Tuesday will bring a drastic and extreme change in weather. A very strong cold front brings winter weather and *much* lower temperatures deep south into central and High plains. A large cold pool will rapidly spread towards Colorado and Kansas.

While the hot weather will maintain further south, temperatures are expected to push below zero C (32F) by Tuesday evening into Wednesday morning.

Wednesday, Sept 9th


Very cold weather will continue through mid-week, gradually spreading towards the south into Oklahoma, Texas Panhandle, and New Mexico states.

According to the NWS Cheyenne, Wyoming, the “Cold Arctic air mass in the wake of the low will turn the area thermostat down quite considerably with record low temps possible Wednesday morning and widespread frost potential”.

Morning temperatures in Wyoming should push close to -10 °C (mid 15F) on Wednesday morning.

The core of the cold pool with the lowest temperature anomalies will remain over Colorado. Snowfall will be occurring.

Attached is the animation of 850 mbar temperature anomaly, 2 m temperature and snow accumulation along the intense cold outbreak across the United States. Maps were produced by ECMWF model, source:

Temperatures are expected to drop for more than 35 °C (almost 70F) in just 36 hours period – between Monday afternoon and Tuesday evening. The attached GFS model Meteogram cross-section chart reveals this obvious extreme temperature drop. From around 32 °C (90F) on Monday to around -5 °C (23F).

The bottom part of the chart is also hinting some precipitation, therefore snowfall is very likely to occur as well. Snow will cover the foothills and mountains while snow is also likely to be falling across the city of Denver. And some accumulation is possible.

20-40 cm (10-15 inches) of snow possible


The ECMWF model is the most aggressive with the snow amounts, potentially with 20-40 cm (10-15 inches) from Wyoming across Colorado foothills into northern New Mexico. 

The GFS model is a bit less robust with high snow amounts but does a chance of snow also towards the Texas/Oklahoma Panhandle and also western Kansas.

It is quite possible than snowfall will also spread further south across Colorado and reach New Mexico state as well. Higher elevations of these states surely will play a role. And indeed such a cold outbreak.

Overall potentially hints that 10-20 cm will be possible in the higher elevations, but also is some spots on the plains.

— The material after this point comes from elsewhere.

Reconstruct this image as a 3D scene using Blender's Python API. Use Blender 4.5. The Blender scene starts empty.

The cold pool will remain over the region for a few days, likely up until the next weekend. The coldest days are expected to be Wednesday and Thursday. Both with quite cold windchills for early September.

What is a cold wave/outbreak?


A cold wave (known in some regions as a cold spell) is a weather phenomenon that is distinguished by a cooling of the air.

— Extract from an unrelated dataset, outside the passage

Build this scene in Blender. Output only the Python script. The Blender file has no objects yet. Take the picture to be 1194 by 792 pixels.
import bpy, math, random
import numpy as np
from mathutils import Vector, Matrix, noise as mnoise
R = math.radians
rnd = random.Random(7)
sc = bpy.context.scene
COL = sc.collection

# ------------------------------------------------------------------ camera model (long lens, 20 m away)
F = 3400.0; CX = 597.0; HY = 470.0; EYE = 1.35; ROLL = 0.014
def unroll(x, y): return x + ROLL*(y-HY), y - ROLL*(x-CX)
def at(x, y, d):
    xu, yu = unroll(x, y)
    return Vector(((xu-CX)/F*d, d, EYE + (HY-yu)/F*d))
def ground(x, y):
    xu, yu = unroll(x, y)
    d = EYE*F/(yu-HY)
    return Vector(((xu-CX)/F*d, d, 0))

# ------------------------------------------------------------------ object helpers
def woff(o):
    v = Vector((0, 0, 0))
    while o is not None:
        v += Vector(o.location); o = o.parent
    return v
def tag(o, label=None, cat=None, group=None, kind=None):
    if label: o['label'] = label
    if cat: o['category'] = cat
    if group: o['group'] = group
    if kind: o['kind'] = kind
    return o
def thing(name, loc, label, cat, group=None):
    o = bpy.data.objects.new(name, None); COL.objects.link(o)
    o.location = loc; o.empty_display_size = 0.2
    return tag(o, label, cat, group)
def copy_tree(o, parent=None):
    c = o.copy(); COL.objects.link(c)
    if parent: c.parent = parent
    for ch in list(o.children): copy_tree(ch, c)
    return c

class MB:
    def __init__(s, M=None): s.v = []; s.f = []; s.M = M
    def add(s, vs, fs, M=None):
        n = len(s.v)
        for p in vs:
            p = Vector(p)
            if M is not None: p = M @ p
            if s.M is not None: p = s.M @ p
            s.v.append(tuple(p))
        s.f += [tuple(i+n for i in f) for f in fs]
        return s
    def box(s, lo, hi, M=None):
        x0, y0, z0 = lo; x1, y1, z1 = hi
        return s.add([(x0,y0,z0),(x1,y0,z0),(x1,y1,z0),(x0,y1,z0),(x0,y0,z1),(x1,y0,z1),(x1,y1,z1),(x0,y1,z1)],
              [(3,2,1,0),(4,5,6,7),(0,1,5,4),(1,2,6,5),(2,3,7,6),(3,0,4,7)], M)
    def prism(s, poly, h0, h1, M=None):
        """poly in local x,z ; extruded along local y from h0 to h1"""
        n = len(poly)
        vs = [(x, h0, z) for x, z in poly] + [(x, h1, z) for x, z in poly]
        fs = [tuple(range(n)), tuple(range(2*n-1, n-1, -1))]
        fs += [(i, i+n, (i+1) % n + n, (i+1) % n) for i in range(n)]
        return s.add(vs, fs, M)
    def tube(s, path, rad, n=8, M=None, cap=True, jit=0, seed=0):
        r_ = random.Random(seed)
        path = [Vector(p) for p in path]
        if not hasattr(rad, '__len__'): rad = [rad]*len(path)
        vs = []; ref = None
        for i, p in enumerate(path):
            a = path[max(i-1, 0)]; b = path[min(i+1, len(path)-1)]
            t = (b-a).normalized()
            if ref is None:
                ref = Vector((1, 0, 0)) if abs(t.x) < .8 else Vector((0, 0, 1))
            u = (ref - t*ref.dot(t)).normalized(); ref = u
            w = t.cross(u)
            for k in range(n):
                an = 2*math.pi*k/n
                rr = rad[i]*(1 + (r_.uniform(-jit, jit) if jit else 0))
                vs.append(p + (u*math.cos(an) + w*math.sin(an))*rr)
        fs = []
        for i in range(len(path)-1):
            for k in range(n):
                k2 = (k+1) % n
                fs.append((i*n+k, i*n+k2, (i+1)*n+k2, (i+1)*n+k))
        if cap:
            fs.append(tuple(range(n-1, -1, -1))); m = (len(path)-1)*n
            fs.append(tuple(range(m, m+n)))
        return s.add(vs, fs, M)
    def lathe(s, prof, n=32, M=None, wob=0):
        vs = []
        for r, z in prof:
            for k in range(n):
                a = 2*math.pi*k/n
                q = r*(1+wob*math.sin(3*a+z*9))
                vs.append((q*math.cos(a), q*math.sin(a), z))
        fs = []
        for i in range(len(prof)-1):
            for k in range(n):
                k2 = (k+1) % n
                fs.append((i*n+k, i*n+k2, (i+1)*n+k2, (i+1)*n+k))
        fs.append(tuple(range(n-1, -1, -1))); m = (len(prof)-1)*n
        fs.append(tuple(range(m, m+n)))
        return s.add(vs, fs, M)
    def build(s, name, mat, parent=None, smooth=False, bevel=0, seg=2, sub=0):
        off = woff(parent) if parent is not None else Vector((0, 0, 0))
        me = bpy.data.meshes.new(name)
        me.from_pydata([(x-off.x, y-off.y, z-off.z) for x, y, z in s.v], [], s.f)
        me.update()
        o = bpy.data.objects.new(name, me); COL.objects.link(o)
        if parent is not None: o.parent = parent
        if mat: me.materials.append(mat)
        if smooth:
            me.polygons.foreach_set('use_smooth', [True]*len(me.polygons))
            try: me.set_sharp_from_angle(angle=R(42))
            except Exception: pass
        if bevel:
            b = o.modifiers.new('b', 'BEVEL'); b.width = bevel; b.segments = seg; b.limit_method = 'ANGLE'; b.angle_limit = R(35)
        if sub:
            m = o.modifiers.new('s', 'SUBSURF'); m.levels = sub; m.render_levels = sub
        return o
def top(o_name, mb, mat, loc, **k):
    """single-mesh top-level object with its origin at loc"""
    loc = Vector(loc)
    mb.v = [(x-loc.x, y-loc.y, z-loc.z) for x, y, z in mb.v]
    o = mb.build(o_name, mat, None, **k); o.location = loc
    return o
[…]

If the weather change brings a much more significant air mass than normal and has a sufficient magnitude and duration, the wave is classified as a cold air outbreak.

Cold weather outbreaks are often spreading across the Continental US and Canada, but also across Europe.



The end of summer 2020 and the early meteorological Fall season will introduce a very significant and locally a historic temperature change and early September snow. An intense cold outbreak spreads from Canada into the United States on Tuesday.

It will bring the first morning frosts and quite some fresh snow over the High Plains from Wyoming, across Colorado to New Mexico.